Themes for Agile Planning
How Themes can drive meaningful outcomes when Agile planning
As I have discussed in a previous blog about how Progressive Elaboration can effectively drive a successful requirement breakdown for Agile planning, see the Relationship between Features, Epics, User Stories and Sub-Tasks for more information.
You may have noticed I left out Themes. This blog will cover them in detail.
What is a Theme?
A Theme is the widest area of focus that can help an Agile team track organisational goals, it can also be used to group wider organisational goals to other similar activities.
Themes can be used as a big container that cover similar activities in an agile product or project delivery system. Alternatively, you could just simply add a label to different group Themes accordingly in your ticket system (such as Jira, or Azure DevOps).
No matter what you do, the purpose of a theme is to define the common characteristics between specific areas and group them under one heading.
A theme is the largest unit of work in agile planning — all related epics, features, stories, and tasks fall underneath this.
The Agile Planning Work Structure
There are five primary sections in Agile Planning: Themes, Epics, Features, User Stories, and Subtasks.

How to use Themes in Agile Planning
Themes help you in Agile Planning by:
- Connecting the development team’s work to product and business goals.
- Defining strategic areas of focus for agile development work.
- Organizing related bodies of work into broad categories.
Themes are the start of the process
At the top of the Agile planning structure are Themes, which are then broken down into Epics, then Features, User Stories, and finally Sub-tasks. Each item rolls up to the one above it.

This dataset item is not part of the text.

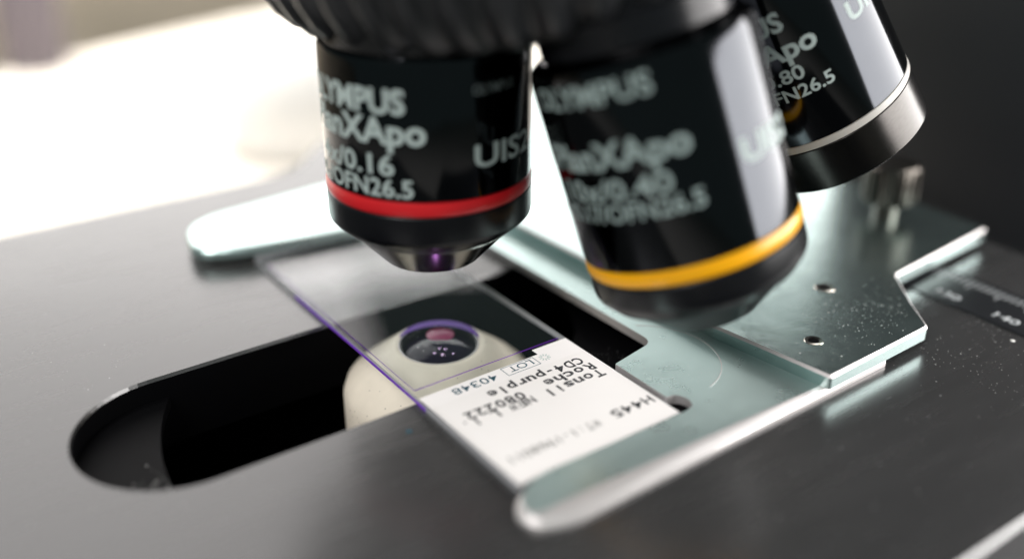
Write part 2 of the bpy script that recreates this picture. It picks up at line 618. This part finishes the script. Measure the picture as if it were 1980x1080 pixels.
# violet reflection on the far rim, modelled as a coloured crescent
bm = bmesh.new()
ring0, ring1 = [], []
for k in range(41):
    t = k / 40
    a = math.radians(54.4 + (t - 0.5) * 150)      # direction away from the viewer
    w = 0.95 * math.sin(math.pi * t) ** 0.8
    ring0.append(((6.1 + w * 0.65) * math.cos(a), (6.1 + w * 0.65) * math.sin(a)))
    ring1.append(((6.0 - w) * math.cos(a), (6.0 - w) * math.sin(a)))
V0 = [bm.verts.new((x, y, 0.06)) for x, y in ring0]
V1 = [bm.verts.new((x, y, 0.03)) for x, y in ring1]
for k in range(40):
    bm.faces.new((V0[k], V0[k + 1], V1[k + 1], V1[k]))
bmesh.ops.recalc_face_normals(bm, faces=bm.faces[:])
slab(bm, 0.05)
obj('violet_reflection', bm, M['purple'], con, 60)
bm = bmesh.new()
lathe(bm, [(2.1, 0.0), (1.7, 0.15), (0.02, 0.22)], 32, False, False)
for v in bm.verts:
    v.co.x = v.co.x * 1.0 + 3.2 * math.cos(math.radians(54))
    v.co.y = v.co.y * 1.0 + 3.2 * math.sin(math.radians(54))
    v.co.z -= 0.42
obj('pink_reflection', bm, M['pink'], lens, 60)  # pink reflection in the lens, modelled as a coloured cap
M['glint'] = mat('violet_glint', (0.85, 0.62, 0.90), 0.12, 1.0, noise=0.02)  # for beads added as glints, standing in for reflections in the lens
for gx, gy, gr in ((-0.9, -2.6, 0.30), (0.1, -1.7, 0.26), (-1.7, -1.6, 0.22), (0.6, -3.1, 0.22), (-0.5, -1.1, 0.2)):
    bm = bmesh.new()
    bmesh.ops.create_uvsphere(bm, u_segments=20, v_segments=12, radius=gr)
    for v in bm.verts:
        v.co = Vector((v.co.x + gx, v.co.y + gy, v.co.z * 0.5 - 0.25 - (gx * gx + gy * gy) / 27.2))
    obj('lens_glint', bm, M['glint'], lens, 60)
# bright lower rim of the lens mount
bm = bmesh.new()
lathe(bm, [(5.72, -0.16), (5.82, -0.05), (5.93, -0.08), (5.96, -0.3)], 96, False, False)
obj('lens_rim', bm, M['edge'], con, 60)

# ------------------------------------------------------------------ the glass slide
W, Lg = 25.6, 75.8
sl = thing('microscope_slide', 'clear glass microscope slide with white printed label end, under the lenses', 'slide', (0, 0, 0))
sl.location = (0, 0, -1)
bm = bmesh.new()
bx(bm, 0, W, 0, Lg, 0.0, 1.0)
for e in bm.faces:
    if abs(e.normal.x) > 0.9 or abs(e.normal.y) > 0.9:
        e.material_index = 1  # near and left edges coloured violet for the light dispersed there
obj('glass', bm, [M['glass'], M['gedge']], sl)
bm = bmesh.new()
bx(bm, -0.04, -0.002, 20.5, 60, 0.02, 0.5)
obj('violet_dispersion', bm, M['vedge'], sl)  # violet dispersed light along the slide edge, put in as a coloured strip
# frosted label field
bm = bmesh.new()
bx(bm, 0.1, W - 0.1, 0.1, 22.3, 1.002, 1.03)
lab = obj('label', bm, M['label'], sl)
bm = bmesh.new()
bx(bm, 19.5, W - 0.1, 22.3, 23.7, 1.002, 1.02)
obj('frosted_tab', bm, M['label'], lab)
bm = bmesh.new()
bx(bm, 0.5, 25.2, 0.3, 19.35, 1.032, 1.10)
bevel_all(bm, 0.02, 1)
stk = obj('sticker', bm, M['paper'], sl)
zt = 1.101
flat_text('Tonsil', 1.75, 23.9, 12.45 + 1.75, zt, stk, M['ink'], pitch=1.66, bold=0.026)
flat_text('Roche', 1.75, 23.9, 14.45 + 1.75, zt, stk, M['ink'], pitch=1.70, bold=0.026)
flat_text('CD4-purple', 1.75, 23.5, 16.55 + 1.75, zt, stk, M['ink'], pitch=1.58, bold=0.026)
flat_text('080222', 1.7, 11.8, 14.15 + 1.7, zt, stk, M['ink'], pitch=1.56, bold=0.026)
flat_text('NEW L 1.', 1.6, 12.3, 12.6 + 1.6, zt, stk, M['ink'], pitch=1.40, bold=0.016)
flat_text('H445', 1.7, 24.8, 3.7 + 1.7, zt, stk, M['ink'], pitch=1.75, bold=0.016)
flat_text('WT:1-1968011', 1.5, 15.8, 3.6 + 1.5, zt, stk, M['inkfaint'], pitch=1.2, bold=0.004)
zl = 1.031
flat_text('40348', 1.55, 11.5, 20.05 + 1.55, zl, lab, M['inkblue'], pitch=1.45, bold=0.004)
flat_text('LOT', 1.35, 17.7, 20.45 + 1.35, zl, lab, M['inkblue'], width=3.9, bold=0.004)
bm = bmesh.new()
X0, X1, Y0, Y1, w = 12.9, 18.4, 20.0, 22.15, 0.09
for a in ((X0, X1, Y0, Y0 + w), (X0, X1, Y1 - w, Y1), (X0, X0 + w, Y0 + w, Y1 - w), (X1 - w, X1, Y0 + w, Y1 - w)):
    bx(bm, *a, zl, zl + 0.012)
obj('printed_frame', bm, M['inkblue'], lab)
bm = bmesh.new()
for k in range(10):
    a = 2 * math.pi * k / 10
    c, s_ = math.cos(a), math.sin(a)
    pts = [(0.35, -0.06), (0.85, -0.09), (0.85, 0.09), (0.35, 0.06)]
    loft(bm, [[(19.8 + c * x - s_ * y, 21.1 + s_ * x + c * y, z) for x, y in pts] for z in (zl, zl + 0.012)])
obj('printed_emblem', bm, M['inkpale'], lab)
# cover slip
bm = bmesh.new()
bx(bm, 0.55, 24.6, 24.2, 72, 1.003, 1.15)
for e in bm.faces:
    if e.normal.y < -0.9 or e.normal.x < -0.9:
        e.material_index = 1  # near and left edges coloured violet for the light dispersed there
obj('cover_glass', bm, [M['cover'], M['vedge2']], sl)

# ------------------------------------------------------------------ slide holder (steel frame, bracket, screws)
hold = thing('slide_holder', 'satin steel slide holder frame clamping the glass slide on the stage', 'slide holder', (50, 0, -1))
OX = -50.0
HZ0, HZ1 = 0.012, 1.35


def H(pts, z):
    return [(x + OX, y, z) for x, y in pts]


top = [(1.5, -5.3), (19, -5.75), (46, -6.5), (58, -6.95), (60, 20), (60, 128), (34.6, 98), (34.6, 72), (34.6, 15.2), (26.3, 13.6),
       (26.25, 3.4), (27.6, 3.2), (28.4, 1.6), (27.6, -0.2), (25.6, -0.4), (18, -0.35), (4, 0.0), (1.0, -0.6), (-1.0, -2.0), (-2.2, -3.9), (-1.3, -5.5)]
bot = [(1.5, -8.1), (19, -7.75), (46, -7.4), (58, -7.2), (60, 20), (60, 128), (34.6, 98), (34.6, 72), (34.6, 15.2), (26.3, 13.6),
       (26.25, 3.4), (27.6, 3.2), (28.4, 1.6), (27.6, -0.2), (25.6, -0.4), (18, -0.15), (4, -0.15), (1.0, -0.75), (-1.6, -1.6), (-3.2, -3.9), (-2.2, -7.0)]
rad = [1.5, 3, 3, 0, 0, 0, 0, 0, 1.7, 0.15, 0.3, 0.8, 0.8, 0.8, 0.5, 2, 1.5, 0.8, 0.8, 1.2, 1.5]
T = smooth_poly(top, radii=rad)
Bt = smooth_poly(bot, radii=rad)
mid = [(b[0] * 0.45 + t[0] * 0.55, b[1] * 0.45 + t[1] * 0.55) for t, b in zip(T, Bt)]
bm = bmesh.new()
loft(bm, [H(Bt, HZ0), H(Bt, 0.55), H(mid, 1.12), H(T, HZ1)])
bm.normal_update()
for fc in bm.faces:
    if len(fc.verts) == 4:
        fc.material_index = 1
frame = obj('frame', bm, [M['steel'], M['edge']], hold)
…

As this diagram illustrates, each item in the agile planning work structure relate to each other as you break down the work.
From Themes, the strategic initiatives that describe the high-level direction that connects the development work to the overall goals.
The Epics that contain the large bodies of work describing main areas of functionality delivered across releases, and typically can be up to a quarter’s worth of work.
Then User Stories that contain smaller focuses that provide value to the customer that are written from a user’s perspective. These should not take longer than a sprint to complete.
Followed by the Subtasks, which is the breakdown of the technical work needed to be done by the development team to complete the user story or task.
Essence of Agile Planning
A key item to remember when agile planning, is in the essence of agile itself, being adaptable. Being adaptable is our ability to show how flexible we are, having the courage, openness and willingness to respond to change when the situation arises.
How Themes can help with Agile Planning
When you are progressively elaborating a new agile programme, project or product, Themes can help structure your work by breaking down the requirements accordingly.
Themes help you make sense of the work you need to do, the work you need to deliver, and the value you need to have to ensure successful outcomes. However, ensure you structure the work to fit the needs of your organisation, it is more important if something is not working, to react quickly to change it, being nimble enough to make changes and pivot to meet the needs of the work required.
Make the structure work for your organization. If something isn’t working, react quickly and make changes.
Agile Planning will only be as effective as the team’s understanding of the process. So, work out with the various groups within your organisation to make sense of it.
The Agile Planning Work Structure is an important component to help break down work and have value realised at every level.